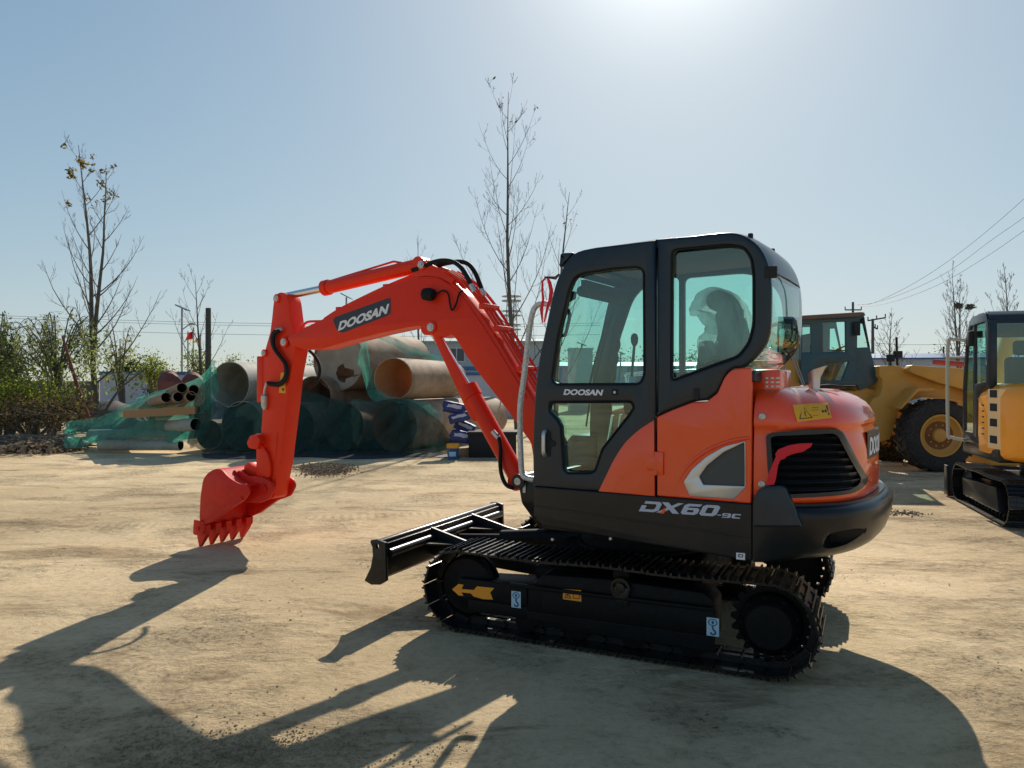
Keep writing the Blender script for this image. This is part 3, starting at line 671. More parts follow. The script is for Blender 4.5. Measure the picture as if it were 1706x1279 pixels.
def span(z):
    xs = []
    for i in range(len(inner)):
        a, c = inner[i - 1], inner[i]
        if (a[1] - z) * (c[1] - z) < 0: xs.append(a[0] + (c[0] - a[0]) * (z - a[1]) / (c[1] - a[1]))
    return (min(xs), max(xs)) if len(xs) >= 2 else None
nl = 8
for k in range(nl):
    z = z0_ + (z1_ - z0_) * (k + 0.5) / nl; sn = span(z)
    if not sn: continue
    lb = N('black'); xs = [sn[0] + (sn[1] - sn[0]) * i / 10 for i in range(11)]
    lb.loft([[(x, planY(x, .02) - 0.006, z + 0.001), (x, planY(x, .02) - 0.002, z - 0.002), (x, planY(x, .02) - 0.055, z - 0.030), (x, planY(x, .02) - 0.057, z - 0.025)] for x in xs]); lb.build("louvre", parent=GRILLE, smooth=0)
# counterweight
def cww(u): return 0.0 if u < 0.02 or u > 0.98 else min(1.0, (u - 0.02) / 0.16, (0.98 - u) / 0.16)
cl = [(0.665, 0.20), (0.672, 0.15), (0.69, 0.10), (0.72, 0.055), (0.76, 0.022), (0.81, 0.002), (0.86, -0.012), (0.91, -0.018), (0.94, -0.016), (0.958, -0.006), (0.968, 0.015), (0.974, 0.03), (0.984, 0.032)]
cb_ = N('black'); cb_.loft([plan_ring(z, i, wfn=cww, ex=0.0) for z, i in cl]); CWT = cb_.build("counterweight", parent=EX, smooth=60)
cut = N('black'); pc_ = tr([(915, 780), (940, 710), (1000, 655), (1200, 640), (1300, 680), (1270, 740), (1130, 810), (1000, 830), (930, 815)], ZU, 0.62); cut.plate(crom(pc_, 3), 0.30, 1.0)
boolcut(CWT, cut); CWT.data.name = "counterweight"
pk = N('dark'); cpk = Vector((sum(p[0] for p in pc_) / 9, sum(p[1] for p in pc_) / 9)); pk.mats = [M["black"]]; pk.plate(crom(shrink(pc_, -0.01, cpk), 3), 0.28, 0.56); pk.build("recess_liner", parent=CWT)
# black corner guard in front of the counterweight
cg = N('cabblack'); cg.plate(fillet(tr([(96, 640), (98, 330), (165, 222), (225, 194), (400, 180), (450, 205), (480, 290), (560, 450), (640, 640)], ZU, YS), 0.015), YS - 0.05, YS + 0.012, bev=0.010); cg.build("corner_guard", parent=EX)
for (x, y, zf) in [(188, 618, ZT), (182, 176, ZU)]:
    X_, Z_ = S(*zf(x, y), YS); N('pin').lathe((X_, planY(X_, .02) - 0.01, Z_), (0, 1, 0), [(0, .018), (.018, .018), (.02, .014), (.02, .008), (.016, .007)], n=20).build("lock_bolt", parent=cowl)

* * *

EXERCISE BRIEF:
Transcribe the full listing above exactly as it stands, minus the pictures.

WORKED ANSWER:
Keep writing the Blender script for this image. This is part 3, starting at line 671. More parts follow. The script is for Blender 4.5. Measure the picture as if it were 1706x1279 pixels.
def span(z):
    xs = []
    for i in range(len(inner)):
        a, c = inner[i - 1], inner[i]
        if (a[1] - z) * (c[1] - z) < 0: xs.append(a[0] + (c[0] - a[0]) * (z - a[1]) / (c[1] - a[1]))
    return (min(xs), max(xs)) if len(xs) >= 2 else None
nl = 8
for k in range(nl):
    z = z0_ + (z1_ - z0_) * (k + 0.5) / nl; sn = span(z)
    if not sn: continue
    lb = N('black'); xs = [sn[0] + (sn[1] - sn[0]) * i / 10 for i in range(11)]
    lb.loft([[(x, planY(x, .02) - 0.006, z + 0.001), (x, planY(x, .02) - 0.002, z - 0.002), (x, planY(x, .02) - 0.055, z - 0.030), (x, planY(x, .02) - 0.057, z - 0.025)] for x in xs]); lb.build("louvre", parent=GRILLE, smooth=0)
# counterweight
def cww(u): return 0.0 if u < 0.02 or u > 0.98 else min(1.0, (u - 0.02) / 0.16, (0.98 - u) / 0.16)
cl = [(0.665, 0.20), (0.672, 0.15), (0.69, 0.10), (0.72, 0.055), (0.76, 0.022), (0.81, 0.002), (0.86, -0.012), (0.91, -0.018), (0.94, -0.016), (0.958, -0.006), (0.968, 0.015), (0.974, 0.03), (0.984, 0.032)]
cb_ = N('black'); cb_.loft([plan_ring(z, i, wfn=cww, ex=0.0) for z, i in cl]); CWT = cb_.build("counterweight", parent=EX, smooth=60)
cut = N('black'); pc_ = tr([(915, 780), (940, 710), (1000, 655), (1200, 640), (1300, 680), (1270, 740), (1130, 810), (1000, 830), (930, 815)], ZU, 0.62); cut.plate(crom(pc_, 3), 0.30, 1.0)
boolcut(CWT, cut); CWT.data.name = "counterweight"
pk = N('dark'); cpk = Vector((sum(p[0] for p in pc_) / 9, sum(p[1] for p in pc_) / 9)); pk.mats = [M["black"]]; pk.plate(crom(shrink(pc_, -0.01, cpk), 3), 0.28, 0.56); pk.build("recess_liner", parent=CWT)
# black corner guard in front of the counterweight
cg = N('cabblack'); cg.plate(fillet(tr([(96, 640), (98, 330), (165, 222), (225, 194), (400, 180), (450, 205), (480, 290), (560, 450), (640, 640)], ZU, YS), 0.015), YS - 0.05, YS + 0.012, bev=0.010); cg.build("corner_guard", parent=EX)
for (x, y, zf) in [(188, 618, ZT), (182, 176, ZU)]:
    X_, Z_ = S(*zf(x, y), YS); N('pin').lathe((X_, planY(X_, .02) - 0.01, Z_), (0, 1, 0), [(0, .018), (.018, .018), (.02, .014), (.02, .008), (.016, .007)], n=20).build("lock_bolt", parent=cowl)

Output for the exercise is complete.